Smart badges, replacing the standard employee ID card, have also entered the marketplace. A Watertown, Mass.-based company, Sociometric Solutions, is selling a sensor-laden badge that monitors employee activity and conversations. The device, developed at the MIT Media Lab, is not designed to spy on employees but rather to monitor how staffers interact over long periods at work. Ben Waber, the company’s CEO, told The Boston Globe the device is “especially useful for tracking informal communications, like a conversation in a cafeteria line, that people might not report in an interview [with an outside consultant]. Surveys and interviews are just bad at getting information about sporadic interactions. And human interaction is a big factor in all sorts of organizational change initiatives, new product development endeavors and mergers.”

Rotman Epps is especially interested in the iWatch, which she and other analysts believe has the potential to be Apple’s next megahit. An iWatch can piggyback on the iPhone’s access to the Internet and become a popular adjunct technology. Given that 41 percent of mobile phone users had smartphones as of 2012, according to Forrester Research, that penetration bodes well for a product like the iWatch. More important, she points out, is Apple’s widespread popularity among application developers. New devices live or die by the number of apps aimed at their platforms.

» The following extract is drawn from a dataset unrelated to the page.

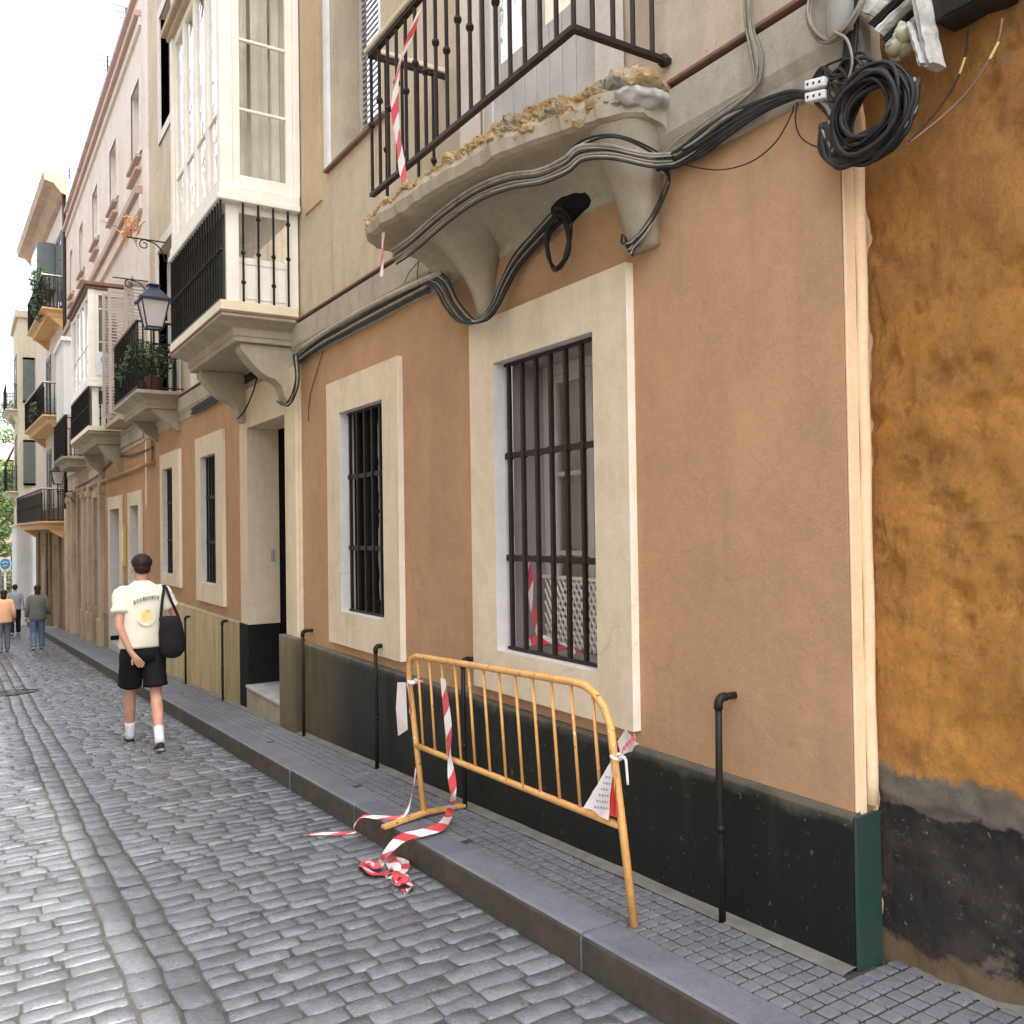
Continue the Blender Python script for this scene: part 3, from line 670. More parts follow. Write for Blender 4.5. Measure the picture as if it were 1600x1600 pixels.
# upper openings of the townhouse
for k, (a, b_, z0, z1) in enumerate(UH):
    if k == 0:
        # balcony door: pale plank shutters with glass above
        f = MB(); frame_ring(f, W+.03, W+.09, a, b_, z0, z1, .09)
        x = a+.09; 
        while x < b_-.10:
            f.box(W+.045, W+.075, x+.003, min(x+.118, b_-.09), z0+.09, z1-.09); x += .122
        fo = f.build('balcony_door', 'wood_leaf', A, bevel=.004)
        sr = MB(); panel(sr, W+.004, a-.22, b_+.26, 3.52, z1+.2, [(a, b_, 3.0, z1)]); sr.quad((W+.004, b_+.26, 3.52), (W+.02, b_+.26, 3.52), (W+.02, b_+.26, z1+.2), (W+.004, b_+.26, z1+.2)); sr.build('door_surround', 'pinkpale', A)
        for (p, q) in ((a+.2, a+.48), (a+.66, a+.94)): g_ = MB(); g_.quad((W+.043, p, 4.3), (W+.043, q, 4.3), (W+.043, q, 5.8), (W+.043, p, 5.8)); g_.build('pane', 'glass', fo)
    elif k == 1:
        s_ = MB(); D = .34; X0 = W+.0
        s_.quad((X0, b_+.05, z0), (X0+D, b_+.0, z0), (X0+D, b_+.0, z1), (X0, b_+.05, z1)); s_.quad((X0, a, z0), (X0+D, a, z0), (X0+D, a, z1), (X0, a, z1)); s_.quad((X0, a, z0), (X0+D, a, z0), (X0+D, b_, z0), (X0, b_, z0)); s_.quad((X0, a, z1), (X0+D, a, z1), (X0+D, b_, z1), (X0, b_, z1))
        so = s_.build('window_surround', 'far_white', A)
        s_ = MB(); s_.box(W-.012, W+.02, b_+.04, b_+.12, z0-.03, z1); s_.build('reveal', 'far_white', so)
        f = MB(); 
        for (p, q) in ((a+.01, a+.5), (a+.51, b_-.01)):
            frame_ring(f, W+.26, W+.30, p, q, z0+.01, z1, .055)
            for kk in range(int((z1-z0-.1)/.05)):
                zz = z0+.07+kk*.05; f.hexa([(W+.265, p+.05, zz), (W+.295, p+.05, zz+.02), (W+.295, q-.05, zz+.02), (W+.265, q-.05, zz), (W+.265, p+.05, zz+.008), (W+.295, p+.05, zz+.028), (W+.295, q-.05, zz+.028), (W+.265, q-.05, zz+.008)])
        f.build('louvred_shutter', 'wood_leaf', A)
    elif k in (2,): continue
    else:
        casement(A, W+.14, a, b_, z0, z1, 'shutter' if k > 6 else 'wood_leaf', 'glass', 2, (.33, .66), .06)
        s_ = MB(); panel(s_, W-.005, a-.16, b_+.16, z0-.14, z1+.16, [(a, b_, z0, z1)])
        for (p, q, r_, t_) in ((a-.16, z0-.14, a-.16, z1+.16), (b_+.16, z0-.14, b_+.16, z1+.16)): s_.quad((W-.005, p, q), (W+.02, p, q), (W+.02, r_, t_), (W-.005, r_, t_))
        s_.quad((W-.005, a, z0), (W+.14, a, z0), (W+.14, a, z1), (W-.005, a, z1)); s_.quad((W-.005, b_, z0), (W+.14, b_, z0), (W+.14, b_, z1), (W-.005, b_, z1))
        s_.build('window_surround', 'jamb', A)
    dk = MB(); dk.quad((W+.5, a-.1, z0-.1), (W+.5, b_+.1, z0-.1), (W+.5, b_+.1, z1+.1), (W+.5, a-.1, z1+.1)); dk.build('room', 'pinkjamb' if k else 'dark_in', A)
s_ = MB(); s_.box(W-.02, W+.02, 5.9, 7.15, 4.63, 4.655); s_.build('window_sill', 'redline', A, bevel=.004)

# ---- balcony helpers
r085 = .0112
def baluster(mb, x, y, z0, z1, r=.008, knobs=(.5,), n=6):
    mb.tube([(x, y, z0), (x, y, z1)], r, n, cap=False)
    for k in knobs:
        z = z0+(z1-z0)*k; mb.ball((x, y, z), r*2.1, None, r*2.0, 6, 4)
def corbel(mb, y0, y1, xt, zt, zb, X=W):
    prof = [(X+.02, zb), (X-.06, zb), (X-.10, zb+.06), (X-.13, zb+.16), (X-.20, zb+.22)]
    k = 6
    for i in range(k+1):
        t = i/k; prof.append((X-.20-(X-.20-xt)*(t**1.0), zb+.22+(zt-.07-zb-.22)*(1-math.cos(t*math.pi/2))))
    prof += [(xt-.01, zt-.06), (xt-.01, zt), (X+.02, zt)]
    mb.extr(prof, y0, y1); return mb
def slab_prof(xo, zt, X=W):
    return [(X+.02, zt-.30), (X-.10, zt-.30), (X-.12, zt-.22), (xo+.20, zt-.20), (xo+.17, zt-.13), (xo+.05, zt-.07), (xo+.0, zt-.06), (xo, zt), (X+.02, zt)]
def moulded_slab(mb, xo, y0, y1, zt, X=W):
    """slab with a coved and stepped underside on the three free sides"""
    lv = [(0, 0), (0, -.05), (.012, -.055), (.035, -.065), (.08, -.085), (.135, -.115), (.14, -.125), (.14, -.185), (.155, -.19), (.155, -.235)]
    mb.loft([[(xo+d, y0+d, zt+z), (X+.02, y0+d, zt+z), (X+.02, y1-d, zt+z), (xo+d, y1-d, zt+z)] for d, z in lv]); return mb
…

“As of January 2013, the Apple app store had 40 billion downloads, 775,000 apps available and 500 million active accounts,” Rotman Epps said. “Creating new experiences for an iWatch is a no-brainer for developers.”

Over the next 12 to 18 months, she projects, wearables “will go more multifunctional and the market will see more form factor diversity, not just glasses or watches, but sensors imbedded in textiles, including more clothing and accessories.”

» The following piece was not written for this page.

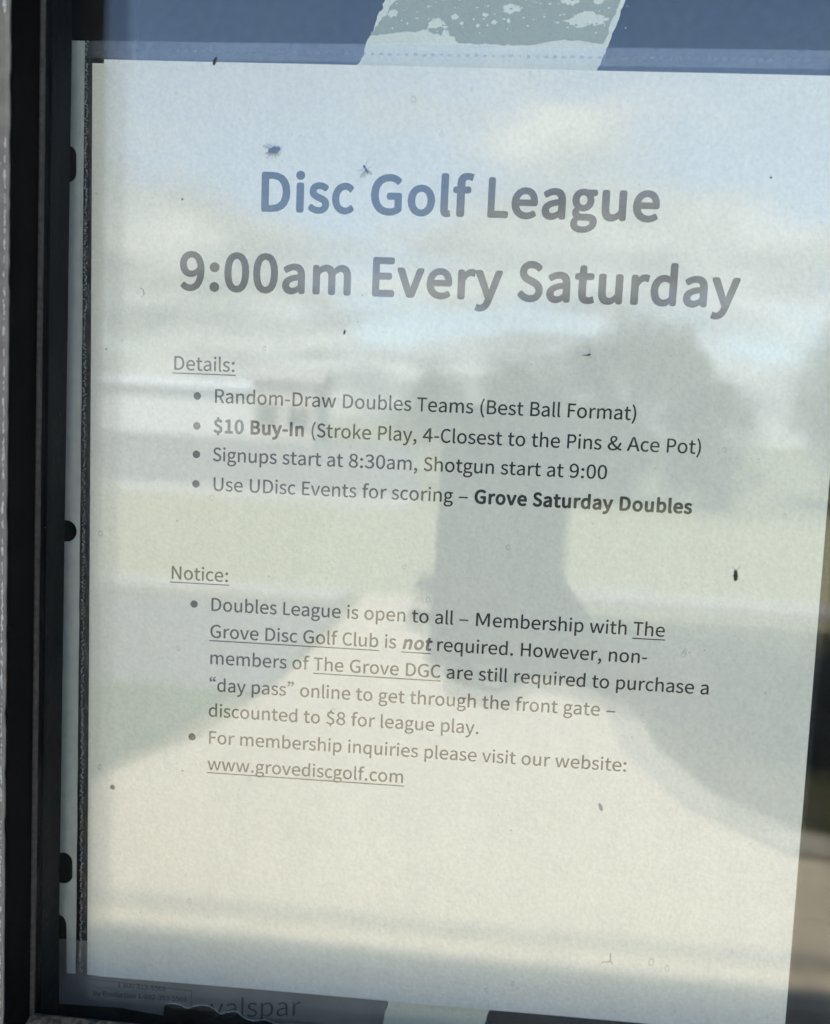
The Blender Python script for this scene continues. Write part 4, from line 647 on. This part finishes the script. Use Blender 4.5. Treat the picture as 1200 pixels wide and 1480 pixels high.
insect(53.0, 24.5, 2.9, 0.25, 'dead fly on the glass above the letter D, dark body to the right', [((-.1, .12), (-.95, .62), .17), ((-.1, -.05), (-.8, -.2), .12)],
       [[(0, .25, .1), (-.25, .55, .2), (-.6, .75, 0)], [(-.1, 0, .1), (-.6, -.05, .2), (-.98, -.12, 0)], [(-.1, -.2, .1), (-.5, -.4, .2), (-.85, -.62, 0)], [(.1, -.25, .1), (.1, -.5, .15), (.0, -.72, 0)], [(.2, -.2, .1), (.32, -.45, .1), (.33, -.62, 0)], [(.1, .25, .1), (.2, .45, .1), (.1, .6, 0)]],
       [(.12, 0, .42, .34), (-.25, .02, .3, .25), (.52, .06, .16, .2)])
insect(79.4, 29.0, 2.5, -1.0, 'tiny pale winged midge on the glass left of the word Golf', [((.05, 0), (.55, -1.0), .17), ((0, 0), (.95, .35), .16)],
       [[(-.2, .1, .1), (-.5, .4, .1), (-.6, .7, 0)], [(-.2, -.1, .1), (-.1, -.5, .1), (-.3, -.85, 0)], [(.1, .1, .1), (.1, .6, .1), (0, .9, 0)], [(.2, -.1, .1), (.5, -.4, .1), (.9, -.6, 0)]],
       [(-.28, 0, .2, .13), (.2, 0, .42, .11)])
insect(184.6, 136.2, 2.75, -1.45, 'small dark olive pupa stuck on the glass near the right edge', None,
       [[(-.45, .05, .1), (-.65, .25, .1), (-.8, .5, 0)], [(-.45, -.05, .1), (-.7, -.1, .1), (-.95, -.4, 0)], [(0, -.2, .1), (.05, -.42, 0)], [(.3, .2, .1), (.35, .38, 0)]],
       [(-.28, 0, .25, .17), (.05, 0, .32, .22), (.36, -.02, .2, .18)], -19.7)
insect(144.6, 78.4, 1.7, 0.2, 'tiny dark gnat with thin legs on the glass above the word Format', [((0, 0), (-.8, .1), .1)],
       [[(.1, .1, .1), (.4, .6, .1), (.5, 1.1, 0)], [(0, 0, .1), (-.6, .0, .1), (-1.2, .15, 0)], [(.2, -.1, .1), (.4, -.4, .1), (.6, -.6, 0)]],
       [(.1, 0, .35, .13), (.4, .05, .13, .13)])
def flat_blob(name, x, y, a, b_, ang, m, label, cat, h=0.25):
    bm = bmesh.new(); base = pg(x, y, GD)
    m_ = Matrix.Translation(base) @ Matrix.Rotation(ang, 4, 'Y') @ Matrix.Diagonal((a / 1000, h / 1000, b_ / 1000, 1))
    bmesh.ops.create_icosphere(bm, subdivisions=2, radius=1.0, matrix=m_)
    for v in bm.verts:
        k = 1 + .35 * noise.noise(v.co * 1500); v.co = base + (v.co - base) * k
    return tag(from_bm(name, bm, m, None, True), label, cat)
flat_blob('debris_flake', 41.5, 8.2, .45, 1.15, 0.35, FLYM, 'dark splinter on the glass over the top edge of the notice', 'debris')
flat_blob('debris_flake', 153.5, 202.9, .5, 1.2, -0.4, simple('pale brown husk', (.62, .58, .45), .9, .2, .5, 500, .5), 'pale brown husk on the glass below the word website', 'debris')
flat_blob('debris_flake', 14.9, 207.3, .7, .9, -0.3, simple('tan husk', (.5, .42, .25), .9, .2, .5, 500, .5), 'tan husk on the glass by the lower left of the notice', 'debris')
flat_blob('debris_flake', 77.8, 76.4, .28, .75, 0.15, BEETM, 'dark sliver on the glass under the word Every', 'debris')
flat_blob('debris_flake', 33.3, 43.2, .3, .26, 0, FLYM, 'dark dot on the glass left of the letter D', 'debris')
flat_blob('debris_flake', 185.1, 34.2, .32, .32, 0, FLYM, 'dark dot on the glass high at the right', 'debris')
bm = bmesh.new()
for pts in ([(159.0, 245.6), (159.2, 247.3), (158.6, 248.4), (157.2, 248.2), (156.6, 249.0)], [(159.2, 248.0), (160.0, 248.9)]):
    tube(bm, [pg(x, y, GD) for x, y in pts], .00009, .00006)
tag(from_bm('hair', bm, FLYM), 'short hooked hair on the glass near the bottom of the notice', 'hair')
bm = bmesh.new(); tube(bm, [pg(22.0, 66.6, GD), pg(22.9, 67.2, GD), pg(23.1, 68.3, GD), pg(22.3, 69.0, GD)], .0001, .00006)
tag(from_bm('hair', bm, FLYM), 'tiny curled hair on the glass left of the large time', 'hair')
# dried water spots on the pane
SPOT, nn, ll, o_ = mat('dried water mark')
tr = nn('ShaderNodeBsdfTransparent'); df = nn('ShaderNodeBsdfDiffuse'); df.inputs[0].default_value = (0.12, 0.11, 0.09, 1)
mi = nn('ShaderNodeMixShader'); mi.inputs[0].default_value = 0.22; ll(tr.outputs[0], mi.inputs[1]); ll(df.outputs[0], mi.inputs[2]); ll(mi.outputs[0], o_.inputs['Surface'])
vs, fs = [], []
spots = [(218.5, 232.5, 1.1), (221.5, 243.5, .8), (222.0, 238.0, .5), (219.8, 239.5, .35), (170.5, 247.5, 1.0), (175, 249, .8), (196, 120, .6)] + [(rnd.uniform(5, 226), rnd.uniform(-12, 284), rnd.uniform(.25, .8)) for _ in range(46)]
for (x, y, r0) in spots:
    n = 22; i0 = len(vs); sd_ = rnd.random() * 50
    for k in range(n):
        t = k * 2 * math.pi / n; q = r0 * (1 + .35 * noise.noise(Vector((math.cos(t) * 1.5, math.sin(t) * 1.5, sd_)))); qi = q - r0 * .28 * (1 + .8 * noise.noise(Vector((math.cos(t) * 2, math.sin(t) * 2, sd_ + 5))))
        drop = 1.35 if math.sin(t) < 0 else 1.0
        vs.append(pg(x + q * math.cos(t) * .8, y + q * math.sin(t) * drop, -19.56)); vs.append(pg(x + qi * math.cos(t) * .8, y + qi * math.sin(t) * drop, -19.56))
    for k in range(n): a = i0 + 2 * k; c_ = i0 + 2 * ((k + 1) % n); fs.append((a, c_, c_ + 1, a + 1))
tag(py('water_spots', vs, fs, SPOT), 'faint dried water rings on the outer pane', 'water spots', kind='stuff')
# dust on the pane
vs, fs = [], []
for i in range(2600):
    x, y = rnd.uniform(-6, 235), rnd.uniform(-20, 300)
    r = abs(rnd.gauss(0, .055)) + .025
    if rnd.random() < .03: r *= 2.0
    i0 = len(vs); n = 5; ph = rnd.random() * 6
    for k in range(n):
        t = ph + k * 2 * math.pi / n; q = r * rnd.uniform(.5, 1.2); vs.append(pg(x + q * math.cos(t), y + q * math.sin(t), -19.53))
    vs.append(pg(x, y, -19.53 - r * .7))
    for k in range(n): fs.append((i0 + k, i0 + (k + 1) % n, i0 + n))
DUSTM = simple('grey dust', (0.26, 0.25, 0.22), 0.95, 0.1, 0, 4000, .8)
tag(py('dust', vs, fs, DUSTM), 'fine grey dust specks on the outer pane', 'dust', kind='stuff')

# ------------------------------------------------------------------ the place in front of the window (seen mirrored in the glass)
CX = CAM.x
def P2(px, t): return (px, t)
GROUNDM = simple('dry ground', (0.30, 0.27, 0.17), 0.95, 0.1, 0.5, 1.3, 0, (0.21, 0.22, 0.10), bdist=0.05)
CONC = simple('sunlit concrete', (0.66, 0.57, 0.40), 0.85, 0.25, 0.4, 14, 0, (0.54, 0.47, 0.33), bdist=0.004, detail=10)
CONC2 = simple('darker concrete', (0.46, 0.42, 0.32), 0.9, 0.2, 0.8, 30, 0.3, bdist=0.006)
ASPH = simple('old asphalt', (0.20, 0.20, 0.195), 0.9, 0.2, 0.5, 40, 0.2, bdist=0.004)
LOTM = simple('pale asphalt lot', (0.21, 0.21, 0.205), 0.9, 0.2, 0.3, 2, 0.2)
GRASSG = simple('green lawn soil', (0.09, 0.18, 0.05), 0.95, 0.1, 0.8, 20, 0.4, bdist=0.03)
YGRASS = simple('sunburnt grass', (0.40, 0.375, 0.225), 0.95, 0.1, 0.8, 3, 0, (0.31, 0.31, 0.155), bdist=0.03)
KERB = simple('white kerb concrete', (0.5, 0.48, 0.42), 0.8, 0.3, 0.3, 20, 0.15)
def poly(name, pts, z, m, kind='structure', parent=None, thick=0.0):
    bm = bmesh.new(); vs_ = [bm.verts.new((CX + x, y, z)) for x, y in pts]; f = bm.faces.new(vs_)
    if thick:
        r = bmesh.ops.extrude_face_region(bm, geom=[f])
        for e in r['geom']:
            if isinstance(e, bmesh.types.BMVert): e.co.z -= thick
    bmesh.ops.triangulate(bm, faces=[q for q in bm.faces if len(q.verts) > 4])
    return tag(from_bm(name, bm, m, parent), kind=kind)
poly('ground', [(-400, -500), (400, -500), (400, 60), (-400, 60)], -0.02, GROUNDM)
poly('concrete_path', [(-6, -0.03), (-6, -2.55), (-2.2, -2.62), (-1.45, -2.95), (-1.18, -3.5), (-1.02, -4.3), (-0.92, -5.4), (-0.85, -7.0), (0.85, -7.0), (0.86, -4.6), (0.84, -3.75), (1.0, -3.2), (1.3, -2.85), (2.0, -2.7), (6, -2.62), (6, -0.03)], 0.02, CONC, thick=0.06)
poly('concrete_joint', [(-6, -2.14), (6, -2.14), (6, -2.22), (-6, -2.22)], 0.024, CONC2)
poly('lawn', [(-9, -2.75), (-2.2, -2.8), (-1.6, -3.1), (-1.35, -3.5), (-1.25, -4.2), (-9, -4.15)], 0.0, GRASSG)
poly('asphalt_road', [(-60, -4.2), (-1.05, -4.2), (-0.98, -6.4), (-60, -6.6)], 0.004, ASPH)
poly('lawn', [(1.5, -3.0), (30, -2.9), (30, -6.9), (0.95, -6.9), (0.95, -4.3), (1.1, -3.5)], 0.0, simple('patchy lawn soil', (0.09, 0.088, 0.04), 0.95, 0.1, 0.8, 20, 0.4, bdist=0.03))
poly('dry_lawn', [(-40, -6.85), (-1.0, -6.75), (0.9, -7.4), (40, -7.4), (44, -17.5), (-1.0, -15.9), (-44, -14.4)], 0.004, YGRASS)
poly('car_park', [(-70, -14.9), (-1.0, -16.2), (-4.0, -60), (-90, -60)], 0.002, LOTM)
for (a, c, wd) in (((-60, -6.72), (-1.0, -6.62), .2), ((0.95, -7.5), (40, -7.55), .22), ((-50, -14.55), (-1, -15.9), .3)):
    box('kerb', (CX + a[0], min(a[1], c[1]) - wd / 2, 0), (CX + c[0], max(a[1], c[1]) + wd / 2 if abs(a[1] - c[1]) < .3 else a[1] + wd, 0.08), KERB)['kind'] = 'structure'
poly('grey_band', [(0.86, -6.95), (0.87, -4.6), (0.85, -3.78), (1.0, -3.25), (1.3, -2.9), (2.0, -2.75), (6, -2.67), (6, -2.83), (2.03, -2.93), (1.42, -3.08), (1.16, -3.38), (1.02, -3.85), (1.04, -4.6), (1.03, -6.95)], 0.012, CONC2)  # darker grey band along the right side of the path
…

Of course, this tsunami of new technologies comes at a time when society is grappling with the impact of such devices on the quality and scope of human interaction. Users portend a traumatic shift as they stare for hours into the screens of their smartphones, tablets and laptops. Consumers have embraced these devices enthusiastically, but at what cost?

Kelly McGonigal, a Stanford University professor who focuses on issues of technology and self-control, has been monitoring the impact of smart devices. Speaking to The New York Times, McGonigal said the managers running technology companies “deeply want their technology and devices to enhance lives. But they’re becoming aware of people’s inability to disengage.” She worried that such interactive gadgets set off stress responses in the brain, creating a “persistent sense of emergency.”

“It’s this basic cultural recognition that people have a pathological relationship with their devices,” McGonigal told The Times. “People feel not just addicted but trapped.”